Sunday, July 31, 2016
Au Courant
As I think I mentioned a day or so ago, the people who organize this blog site have introduced various mechanisms to "improve" things for those using it. As usual I freeze, not exactly in terror, but with the knowledge that I do not understand and indeed will not understand if instructions were made available to me. Somewhere along the line of the evolution of new technology I dropped out, and I guess it was when universal symbols were introduced to eliminate the potential confusion of a national language.

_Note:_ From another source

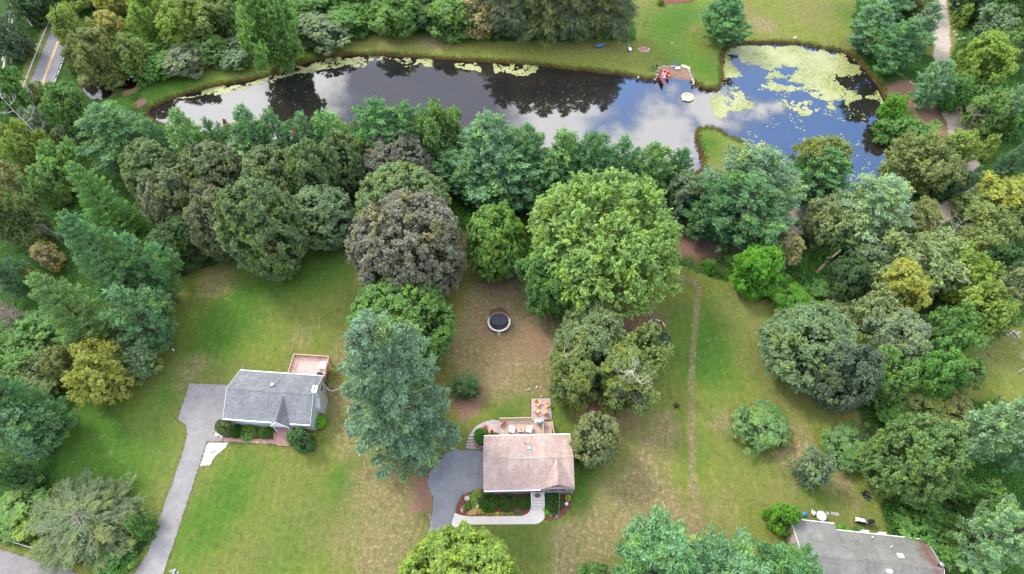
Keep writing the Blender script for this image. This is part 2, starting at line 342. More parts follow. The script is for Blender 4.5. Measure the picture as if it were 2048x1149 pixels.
    mudf = g.ramp(g.math('ADD', B[0], g.math('MULTIPLY', g.math('SUBTRACT', nF, .5), .9)), [(.25, 0), (.8, .93)])
    mudc = g.mix(g.ramp(nF, [(.3, 0), (.7, 1)]), (.17, .085, .058), (.36, .215, .15))
    base = g.mix(mudf, base, g.mix(1.0, mudc, fine, 'MULTIPLY'))
    bankf = g.ramp(g.math('ADD', B[1], g.math('MULTIPLY', g.math('SUBTRACT', nF, .5), .9)), [(.3, 0), (.7, .85)])
    base = g.mix(bankf, base, g.mix(g.ramp(nM, [(.35, 0), (.62, 1)]), (.045, .065, .014), (.10, .06, .03)))
    rc = g.mix(g.ramp(nF, [(.3, 0), (.7, 1)]), (.33, .26, .205), (.52, .445, .375)); rc = g.mix(g.ramp(nM, [(.5, 0), (.75, .5)]), rc, (.25, .21, .15))
    base = g.mix(B[2], base, g.mix(1.0, rc, fine, 'MULTIPLY'))
    base = g.mix(C3[0], base, g.mix(1.0, g.mix(g.ramp(nF, [(.3, 0), (.7, 1)]), (.20, .115, .075), (.34, .22, .155)), fine, 'MULTIPLY'))
    sxy = g.n('ShaderNodeSeparateXYZ'); g.l(co, sxy.inputs[0]); mow = g.math('SINE', g.math('ADD', g.math('MULTIPLY', sxy.outputs[0], 5.2), g.math('MULTIPLY', nL, 9.0)))
    base = g.mix(g.math('MULTIPLY', A[0], g.ramp(nM, [(.42, 0), (.62, .8)])), base, g.mix(1.0, base, g.ramp(mow, [(0, .93), (1, 1.07)]), 'MULTIPLY'))
    g.fin(base, .95, .1); g.bump(g.math('ADD', nFF, nF), .6, .12)
    me.materials.append(g.m)
    o = bpy.data.objects.new('ground', me); col.objects.link(o); tag(o, kind='structure')
make_ground()
# ---------------------------------------------------------------- water
g = G('pond_water'); g.b.inputs['IOR'].default_value = 2.25
mud_w = g.mix(g.ramp(g.noise(.08, 3), [(.4, 0), (.6, 1)]), (.012, .011, .012), (.02, .016, .014))
g.fin(mud_w, .012, .5); wn = g.noise(.9, 3, .5); g.bump(wn, .012, .05)
WATER = g.m
def grow(poly, d):
    n = len(poly); a = sum(poly[i][0] * poly[(i + 1) % n][1] - poly[(i + 1) % n][0] * poly[i][1] for i in range(n)); sg = 1 if a > 0 else -1; o = []
    for i in range(n):
        t = Vector(poly[(i + 1) % n]) - Vector(poly[i - 1]); t = t.normalized() if t.length > 0 else Vector((1, 0)); o.append((poly[i][0] + t.y * sg * d, poly[i][1] - t.x * sg * d))
    return o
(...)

Since that language usually had been English I was not the least inconvenienced and merrily read "Delete," "Try Again," "Next Page" etc with grace and ease which is not the case when I am confronted by little symbols, the little man holding up his hand, so stylized that I did not even realize it was a little man until it had been laboriously explained to me more than once and yes, still today, I have forgotten. I own the latest IPhone, IMac, IPad, you name it, and can barely do more than turn the instrument on, always amazed when with others who excitedly describe the intellectual and technical maneuvers available to them with these devices. I was once comfortable in my space, recognizing like old friends the knobs and switches and routines associated with all the gadgets of my life. I wander now amidst what I do not recognize as old friendly faces; I still cannot turn on the television or Roku or whatever, since one needs to manipulate three wands or tuning sticks or whatever they are called. I am terrified of rental cars since their various electronic features are not always instantly comprehensible nor the symbols that direct the driver to their use. Ah, terror, terror--the world grows too unknown too fast for me. As a soothing idea I think I will make my guests for Monday night southern fried chicken. There were instructions in the Times with photographs; everything seemed so simple if you just watched out for the hot, hot fat and didn't let it splatter. No advanced technology here, although I know that my daughter if it were she making the platter of southern fried chicken would then "post it on Facebook," something else I have not come to grips with. "You wouldn't want to, Dad," she once warned me, "the posts are too simple-minded for you." What do you suppose that means?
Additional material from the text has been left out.